Step 2 – Macro Technology Trends
No company can survive or grow without a wide and deep understanding of digital technology. This reality translates into general acquisition and deployment principles that all executives must understand.
For example, we now rent—and avoid buying—hardware, software, and storage. We use smaller and smarter devices to connect to the Web. We track customers. We understand what they like and dislike in real time. We innovate. We crowdsource. We optimize supply chains. Just about everything is—or soon will be—connected to the Internet. Think homes and Nest. Think Fitbit. Think smart refrigerators. Technology enables all this and more.
Emerging technologies are changing the way we develop products, communicate, collaborate, serve customers, and deploy technology. Executives who ignore analytics, social media, cloud computing, automated reasoning, and real-time mobility—among many other technologies and technology-inspired business models—are at competitive risk. Executives must know this.
While the Internet’s impact in the 1990s was amazing and persistent, the technologies discussed here—all enabled, delivered, and amplified by the Internet—are far more impactful because of how they integrate and cumulate and how they directly affect business strategy, operations, and performance. Intelligent systems can overlay traditional customer relationship management (CRM) systems. The same is true of ERP systems.
Digital technologies also offer combinatorial opportunities, even though they all have independent ecosystems, champions, and life cycles. While technologies are powerful in their own right, when taken together, they can completely change the competitive game for many companies. Uber, for example, combines location awareness, real-time analytics, cashless payment, and customer relationship management in one platform. Uber is already a logistics company that moves anything that needs to be moved quickly and cost-effectively, like food with Uber Eats. Eventually, Uber’s business model will eliminate most, if not all, humitsivers.
Operational technology is what most executives think about when they think about business technology, things like devices (smartphones, tablets, laptops, etc.), and software applications (like SAP, Salesforce, and Microsoft Office). Operational technology includes applications and processes that directly impact revenue and profitability. Emerging technology can also directly impact revenue and profitability – though most executives do not understand how.
Emerging technologies also impact revenue and profitability. For example, the simple ability to collect payments with smartphones changes the game for many small and medium-sized businesses. Another example is the use of location-based services to find customers or listening to social media to understand what customers like and dislike.
Executives also need to understand that the pace of digital technology change has dramatically accelerated. Fueled by Moore’s Law, consumerization, globalization, and a path-to-personal-wealth-creation that increasingly rewards technology entrepreneurs, digital technology is advancing at an unprecedented rate. The ease of deploying emerging technologies out of the box is growing (principally through cloud delivery). Rather than build-out data centers, deploy enterprise software applications, and hire huge teams, companies of all sizes can rapidly pilot and deploy emerging technologies with little or no initial cost via XaaS delivery models. The cost of deploying technology has fallen significantly. It shows every sign of losing even more through the commoditization and increasingly favorable price/performance ratios (and the availability of cloud-based services) – though it’s still possible to waste tons of money on the wrong technologies targeted at the wrong problems. It happens all the time.

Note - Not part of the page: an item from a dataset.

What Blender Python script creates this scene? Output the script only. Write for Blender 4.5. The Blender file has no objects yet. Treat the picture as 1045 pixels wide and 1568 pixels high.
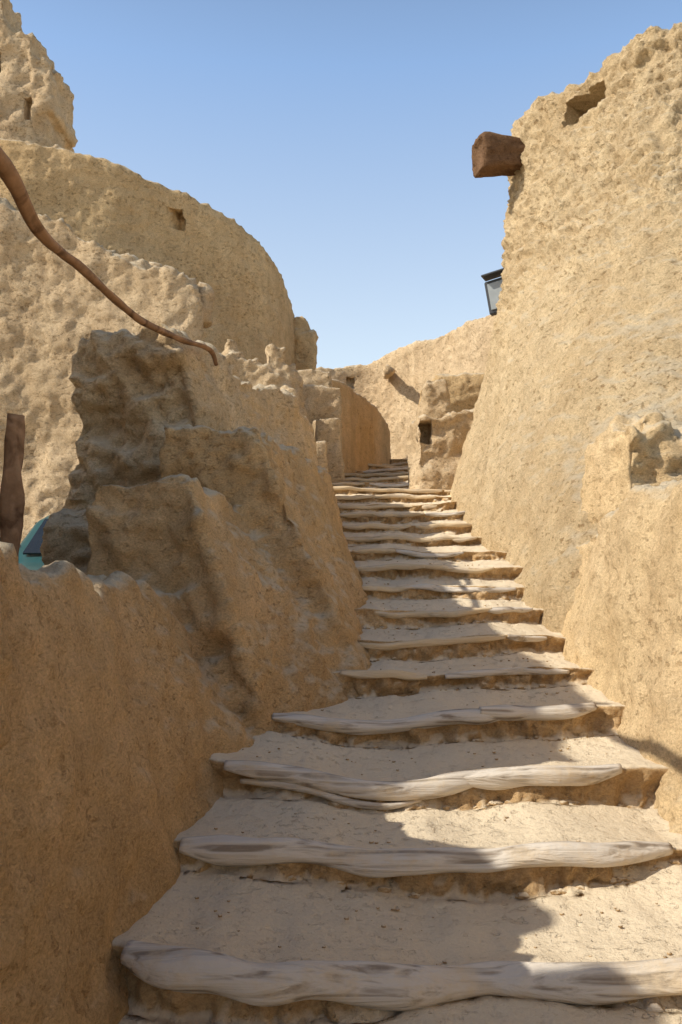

Executives already know that their ability to compete is tied directly to their ability to leverage digital technology generally and individual technologies specifically. The role that digital technology plays in every aspect of the business has increased dramatically. There is nothing new here.
Finally, executives should understand how difficult it is to recruit and retain technology professionals with emerging technology skills and competencies.
Step 3 – The Emerging Technology Toolbox
Which technologies should executives track?
The shortlist appears below:
Robotic process automation
Cloud computing
Virtual & augmented reality
Social media analytics
Wearables
The Internet-of-Things
Artificial intelligence/machine learning
Augmented analytics
Blockchain
Cryptocurrency …
Step 4 – Executive Responses
Executives should do the following:
Demand briefings on the range of technologies impacting their industry, company, and competitors.
Model the TCO and ROI of the technologies.
Identify – and launch – technology pilots designed to impact specific business processes, products, services, and whole business models.
Profile their emerging technology workforce (and plan to fill the gaps).
Repeat the process every month.
Step 5 – Get Over “I.T.”
“I.T.’s” over. The old days of technology offices in the basement are gone. Technology now powers all business processes and models. Suppose there’s any remaining doubt about the preeminence of technology. In that case, executives should describe how their companies could survive without technology and Why AI researchers at Google Got Desks Next to the Boss. Technology no longer keeps the trains running on time – which it does – it also enables strategic objectives. Most executives know it’s time to invest in technology for operational effectiveness and competitive advantage. Hopefully, this guide will help them improve awareness and pursue productive pilots.